What if the enemy of my enemy is also the enemy of my friend?

Carl Schrag, "Jews Choose," Slate, February 10, 2004.
A few days ago, I spoke with a woman in Chicago who could have been speaking for many Jews I know. "What am I supposed to do in November?" she asked. "Bush has been so good for Israel, and that's so important to me."

"So, what's the problem?" I asked, even though I knew exactly what her problem was. I hear it every day.

"I'm a lifelong Democrat," she said. "How can I vote for Bush?" She is gratified by Bush's support for Israel in the post-9/11 era, and she believes he's right to pursue the war on terror. But she disagrees with just about every plank of his domestic agenda, and she can't conceive of casting a vote that might mean further weakening the separation of church and state or an end to Roe v. Wade.
American progressive voters find themselves in a similar quandary over Israel. Though they may share positions on domestic issues with this woman, the Third World sympathies of progressives are outraged by the oppression of the Palestinians at the hands of Israel. The reason this is such a predicament for American progressives is that Jews are a crucial constituency for the Democrats, the mainstream American progressive party. I suspect that many of Ralph Nader's supporters are progressives whose sympathy for the Palestinians is strong enough for them to break with the Democratic Party in the Presidential election. On Israel/Palestine, if nothing else, Nader is correct (Jeet can't believe he wrote that either): the difference between most Democrats and Republicans is negligible.
Lorenzo Vidino & Erick Stakelbeck, "Along Came Sharia," National Review, February 29, 2004.
The European Left's strong support for Muslim immigrants has traditionally been twofold: first, Muslims are a religious and ethnic minority in Europe and therefore advance the Left's multicultural agenda. Secondly, as evidenced by their joint participation in the antiwar protests of the past two years, Europe's Left shares with many Muslim immigrants a resentment of the U.S., Israel and capitalism. But virtually all other aspects of the two groups' belief systems are at odds: gay rights, women's rights, abortion rights, multiculturalism, separation of church and state, interfaith dialogue and opposition to the death penalty, all perennial Leftist causes, are opposed by an overwhelming number of Europe's Muslim immigrants, sometimes brutally so.
By killing thousands of Americans, the September 11th attacks absolved Muslim causes of any sins and earned them the immunity from left-wing criticism that had hitherto been enjoyed only by the Palestinians. The United States provoked September 11th and, instead of contrition, responded by declaring war on the Islamic faith, starting with the impoverished Taleban regime of Afghanistan. The enemies of Islam were therefore the allies of the United States and deserved their fate, whether they were animists in Sudan, Hindus in India or Buddhists in Thailand. The struggle against America is so important that the Left was willing to put aside its differences and stand shoulder to shoulder with those who see the independence of East Timor as a neocolonialist Christian partition of Muslim lands. Violence between poor, dark-skinned Third World non-Muslims and Muslims was, as before, linked to the West wherever chains of culpability, no matter how long or circuitous, could be forged. Failing that, however, blame is now more likely to be laid at the feet of the non-Muslim parties or the violence otherwise ignored.

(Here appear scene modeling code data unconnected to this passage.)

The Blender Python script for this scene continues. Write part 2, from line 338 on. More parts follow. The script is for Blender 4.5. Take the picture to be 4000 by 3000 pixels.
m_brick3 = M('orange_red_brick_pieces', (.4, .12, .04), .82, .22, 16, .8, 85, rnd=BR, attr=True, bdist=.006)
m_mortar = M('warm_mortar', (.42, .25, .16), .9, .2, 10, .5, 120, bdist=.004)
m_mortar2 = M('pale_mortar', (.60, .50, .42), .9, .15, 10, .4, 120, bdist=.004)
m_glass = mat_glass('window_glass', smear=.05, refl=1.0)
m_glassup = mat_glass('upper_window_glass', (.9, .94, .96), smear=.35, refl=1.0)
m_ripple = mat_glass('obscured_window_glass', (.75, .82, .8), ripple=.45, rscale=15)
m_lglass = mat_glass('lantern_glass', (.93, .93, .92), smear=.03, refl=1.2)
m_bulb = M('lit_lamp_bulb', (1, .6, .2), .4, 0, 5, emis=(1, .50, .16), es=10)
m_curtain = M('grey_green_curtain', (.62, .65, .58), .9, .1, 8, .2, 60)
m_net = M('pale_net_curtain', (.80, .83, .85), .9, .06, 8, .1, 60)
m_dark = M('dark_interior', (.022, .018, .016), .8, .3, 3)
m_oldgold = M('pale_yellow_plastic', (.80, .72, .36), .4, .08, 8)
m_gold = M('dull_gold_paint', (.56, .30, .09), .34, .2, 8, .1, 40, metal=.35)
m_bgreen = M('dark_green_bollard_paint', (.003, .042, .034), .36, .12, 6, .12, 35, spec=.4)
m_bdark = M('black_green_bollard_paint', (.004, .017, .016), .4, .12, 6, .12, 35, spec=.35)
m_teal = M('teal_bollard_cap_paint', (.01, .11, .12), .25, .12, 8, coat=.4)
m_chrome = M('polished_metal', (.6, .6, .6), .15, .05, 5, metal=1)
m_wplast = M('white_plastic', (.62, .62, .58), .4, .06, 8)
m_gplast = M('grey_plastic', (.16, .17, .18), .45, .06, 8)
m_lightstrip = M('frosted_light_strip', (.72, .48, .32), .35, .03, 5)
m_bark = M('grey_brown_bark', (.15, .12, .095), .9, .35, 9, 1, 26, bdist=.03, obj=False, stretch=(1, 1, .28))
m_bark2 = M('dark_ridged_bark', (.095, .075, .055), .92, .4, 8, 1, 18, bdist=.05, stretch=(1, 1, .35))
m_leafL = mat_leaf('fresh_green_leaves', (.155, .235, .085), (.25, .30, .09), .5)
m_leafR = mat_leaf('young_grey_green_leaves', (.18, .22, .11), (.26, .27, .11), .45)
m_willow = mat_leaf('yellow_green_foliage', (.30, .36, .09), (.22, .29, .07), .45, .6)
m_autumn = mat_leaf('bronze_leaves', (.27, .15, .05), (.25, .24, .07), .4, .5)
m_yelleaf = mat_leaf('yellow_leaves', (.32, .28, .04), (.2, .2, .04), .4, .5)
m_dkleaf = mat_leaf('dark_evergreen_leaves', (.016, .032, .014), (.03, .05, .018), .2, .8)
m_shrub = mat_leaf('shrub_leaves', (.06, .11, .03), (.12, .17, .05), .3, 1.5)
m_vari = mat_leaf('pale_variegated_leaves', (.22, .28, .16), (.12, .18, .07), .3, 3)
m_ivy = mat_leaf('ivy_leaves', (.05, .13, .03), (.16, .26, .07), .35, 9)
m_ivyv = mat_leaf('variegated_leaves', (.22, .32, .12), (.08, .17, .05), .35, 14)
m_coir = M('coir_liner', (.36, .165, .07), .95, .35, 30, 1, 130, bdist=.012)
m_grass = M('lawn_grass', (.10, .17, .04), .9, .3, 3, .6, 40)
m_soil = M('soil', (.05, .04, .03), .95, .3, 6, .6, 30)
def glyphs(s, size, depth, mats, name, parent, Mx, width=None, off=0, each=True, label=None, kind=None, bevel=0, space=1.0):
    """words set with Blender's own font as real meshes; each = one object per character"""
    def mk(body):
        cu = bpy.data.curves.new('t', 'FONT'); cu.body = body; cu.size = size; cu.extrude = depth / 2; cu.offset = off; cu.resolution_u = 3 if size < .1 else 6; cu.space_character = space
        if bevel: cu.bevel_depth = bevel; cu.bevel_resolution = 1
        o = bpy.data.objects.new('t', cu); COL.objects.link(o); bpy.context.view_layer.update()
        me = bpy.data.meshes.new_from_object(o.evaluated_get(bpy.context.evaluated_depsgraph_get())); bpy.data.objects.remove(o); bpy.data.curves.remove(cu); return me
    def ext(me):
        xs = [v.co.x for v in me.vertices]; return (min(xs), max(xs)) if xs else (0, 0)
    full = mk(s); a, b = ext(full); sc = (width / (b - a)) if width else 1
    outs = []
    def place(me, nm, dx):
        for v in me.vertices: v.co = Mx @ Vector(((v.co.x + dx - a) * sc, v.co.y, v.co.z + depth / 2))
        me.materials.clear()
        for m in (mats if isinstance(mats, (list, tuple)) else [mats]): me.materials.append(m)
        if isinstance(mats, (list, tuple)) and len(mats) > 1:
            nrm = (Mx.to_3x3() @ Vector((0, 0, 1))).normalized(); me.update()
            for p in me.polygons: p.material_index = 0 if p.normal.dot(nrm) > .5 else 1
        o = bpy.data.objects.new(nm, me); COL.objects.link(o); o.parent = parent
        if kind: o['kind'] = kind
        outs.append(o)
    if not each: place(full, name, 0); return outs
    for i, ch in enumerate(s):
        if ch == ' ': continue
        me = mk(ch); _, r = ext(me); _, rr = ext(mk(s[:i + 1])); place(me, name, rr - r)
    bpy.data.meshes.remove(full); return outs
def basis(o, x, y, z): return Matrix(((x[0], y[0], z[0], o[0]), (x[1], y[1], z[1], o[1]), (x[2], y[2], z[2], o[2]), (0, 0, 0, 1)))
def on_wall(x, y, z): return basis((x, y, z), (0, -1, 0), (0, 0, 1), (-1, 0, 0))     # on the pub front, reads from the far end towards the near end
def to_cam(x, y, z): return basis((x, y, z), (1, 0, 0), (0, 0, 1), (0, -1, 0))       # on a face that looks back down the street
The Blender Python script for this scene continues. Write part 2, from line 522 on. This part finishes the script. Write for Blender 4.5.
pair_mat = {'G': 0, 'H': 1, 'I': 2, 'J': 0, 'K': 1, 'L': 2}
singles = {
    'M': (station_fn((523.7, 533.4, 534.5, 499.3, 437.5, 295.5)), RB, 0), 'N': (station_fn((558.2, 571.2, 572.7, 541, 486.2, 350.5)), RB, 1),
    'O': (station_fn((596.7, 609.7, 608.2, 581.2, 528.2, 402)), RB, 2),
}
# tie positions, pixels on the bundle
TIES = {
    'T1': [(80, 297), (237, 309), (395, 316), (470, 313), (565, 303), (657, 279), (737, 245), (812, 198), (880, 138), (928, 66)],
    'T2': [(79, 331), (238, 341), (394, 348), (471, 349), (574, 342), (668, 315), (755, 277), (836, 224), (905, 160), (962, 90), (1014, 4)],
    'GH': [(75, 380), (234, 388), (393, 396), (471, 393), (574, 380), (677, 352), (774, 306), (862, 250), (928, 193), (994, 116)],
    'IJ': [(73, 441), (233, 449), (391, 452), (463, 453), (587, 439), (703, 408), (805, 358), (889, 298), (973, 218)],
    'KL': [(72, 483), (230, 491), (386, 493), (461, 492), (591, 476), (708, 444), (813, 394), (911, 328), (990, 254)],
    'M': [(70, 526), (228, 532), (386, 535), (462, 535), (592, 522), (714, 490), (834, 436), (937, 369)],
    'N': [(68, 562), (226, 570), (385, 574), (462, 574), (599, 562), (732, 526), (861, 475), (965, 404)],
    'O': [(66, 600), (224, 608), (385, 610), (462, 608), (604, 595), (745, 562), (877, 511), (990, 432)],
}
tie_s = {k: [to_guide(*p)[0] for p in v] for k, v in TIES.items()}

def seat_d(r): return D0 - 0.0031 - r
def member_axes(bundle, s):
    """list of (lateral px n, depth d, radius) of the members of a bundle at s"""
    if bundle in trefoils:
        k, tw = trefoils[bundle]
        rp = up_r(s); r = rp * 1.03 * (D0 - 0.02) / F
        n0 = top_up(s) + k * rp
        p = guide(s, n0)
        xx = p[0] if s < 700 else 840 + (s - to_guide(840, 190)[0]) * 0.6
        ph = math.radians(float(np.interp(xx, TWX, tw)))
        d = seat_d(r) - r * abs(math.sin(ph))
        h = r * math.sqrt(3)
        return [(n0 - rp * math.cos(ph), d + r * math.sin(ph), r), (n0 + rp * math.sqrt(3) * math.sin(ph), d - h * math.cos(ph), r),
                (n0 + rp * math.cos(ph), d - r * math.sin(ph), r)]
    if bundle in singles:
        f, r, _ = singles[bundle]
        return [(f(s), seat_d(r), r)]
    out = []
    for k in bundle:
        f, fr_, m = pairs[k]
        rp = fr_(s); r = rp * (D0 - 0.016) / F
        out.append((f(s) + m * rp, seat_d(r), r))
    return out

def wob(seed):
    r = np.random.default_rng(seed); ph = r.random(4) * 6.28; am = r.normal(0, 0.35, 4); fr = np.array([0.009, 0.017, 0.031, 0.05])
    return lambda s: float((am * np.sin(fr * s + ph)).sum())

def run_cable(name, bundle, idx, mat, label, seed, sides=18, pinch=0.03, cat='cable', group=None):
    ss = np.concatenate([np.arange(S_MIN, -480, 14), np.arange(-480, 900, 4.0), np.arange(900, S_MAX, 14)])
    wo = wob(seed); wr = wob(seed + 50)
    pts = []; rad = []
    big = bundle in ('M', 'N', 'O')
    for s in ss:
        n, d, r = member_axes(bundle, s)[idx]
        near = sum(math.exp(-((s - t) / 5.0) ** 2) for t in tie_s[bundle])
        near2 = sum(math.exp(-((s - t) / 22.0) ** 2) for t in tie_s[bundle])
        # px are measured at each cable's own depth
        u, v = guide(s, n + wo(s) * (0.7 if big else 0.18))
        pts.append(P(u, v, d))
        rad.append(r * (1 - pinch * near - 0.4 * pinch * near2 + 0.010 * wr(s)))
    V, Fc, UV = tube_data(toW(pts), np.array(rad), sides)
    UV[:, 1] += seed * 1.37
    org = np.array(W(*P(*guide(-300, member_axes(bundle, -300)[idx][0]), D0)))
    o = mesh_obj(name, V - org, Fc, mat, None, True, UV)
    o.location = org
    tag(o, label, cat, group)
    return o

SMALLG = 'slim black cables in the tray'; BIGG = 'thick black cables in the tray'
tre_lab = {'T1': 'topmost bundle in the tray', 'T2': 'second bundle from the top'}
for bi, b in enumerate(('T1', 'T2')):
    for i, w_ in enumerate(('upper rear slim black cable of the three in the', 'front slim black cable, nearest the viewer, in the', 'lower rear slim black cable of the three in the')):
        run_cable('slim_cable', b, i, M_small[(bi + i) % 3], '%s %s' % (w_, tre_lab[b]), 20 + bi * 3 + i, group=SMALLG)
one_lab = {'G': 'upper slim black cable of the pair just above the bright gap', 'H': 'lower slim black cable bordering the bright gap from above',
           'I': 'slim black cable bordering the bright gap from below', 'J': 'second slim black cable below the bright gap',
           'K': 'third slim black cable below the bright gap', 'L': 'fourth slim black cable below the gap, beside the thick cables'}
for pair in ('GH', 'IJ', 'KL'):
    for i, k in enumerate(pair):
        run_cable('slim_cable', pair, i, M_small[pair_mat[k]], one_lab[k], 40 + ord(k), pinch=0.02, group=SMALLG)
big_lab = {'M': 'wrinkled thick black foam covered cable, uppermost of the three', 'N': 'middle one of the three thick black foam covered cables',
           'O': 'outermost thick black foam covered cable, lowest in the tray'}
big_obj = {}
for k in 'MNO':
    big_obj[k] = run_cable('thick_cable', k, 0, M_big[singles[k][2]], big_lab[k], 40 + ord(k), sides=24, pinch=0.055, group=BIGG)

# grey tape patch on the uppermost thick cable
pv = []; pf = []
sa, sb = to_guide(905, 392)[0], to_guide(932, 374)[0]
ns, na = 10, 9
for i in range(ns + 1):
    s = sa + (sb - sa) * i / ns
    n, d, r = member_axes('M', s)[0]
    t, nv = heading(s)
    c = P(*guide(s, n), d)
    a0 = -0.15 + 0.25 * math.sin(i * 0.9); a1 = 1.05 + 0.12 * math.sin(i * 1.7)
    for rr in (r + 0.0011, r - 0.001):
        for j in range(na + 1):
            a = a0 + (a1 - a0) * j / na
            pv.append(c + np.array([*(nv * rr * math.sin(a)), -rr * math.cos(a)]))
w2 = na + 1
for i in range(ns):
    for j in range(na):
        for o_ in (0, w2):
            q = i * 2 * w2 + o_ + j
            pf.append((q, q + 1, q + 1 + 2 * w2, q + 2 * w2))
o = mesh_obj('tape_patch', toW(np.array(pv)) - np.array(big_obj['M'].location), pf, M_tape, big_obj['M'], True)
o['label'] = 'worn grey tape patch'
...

An ex-Marxist whose home was decorated with portraits of both Marx and Lenin, the late Pim Fortuyn, like a stereotypically liberal Dutchman, supported gay rights - Fortuyn was himself openly and proudly gay - and legalized drugs and prostitution, yet was characterized as "far-right" for pointing out that Islamic culture does not share the permissiveness of Dutch culture. Fortuyn was potentially the tip of an iceberg - ex-Leftists no longer able to turn a blind eye to the fundamental incompatibility between the values they hold dear and the objectives of such "comrades" as Dyab Abu Jahjah or the Muslim Association of Britain.

When you're not willing to be bedfellows with either Zionists or Islamic extremists, the mattress gets awful lonely.

UPDATE: Oliver Kamm illustrates how the Socialist Workers Party in Britain, militantly pro-choice in 1999, is papering over its differences on that issue with its allies in the Muslim Association of Britain and George Galloway.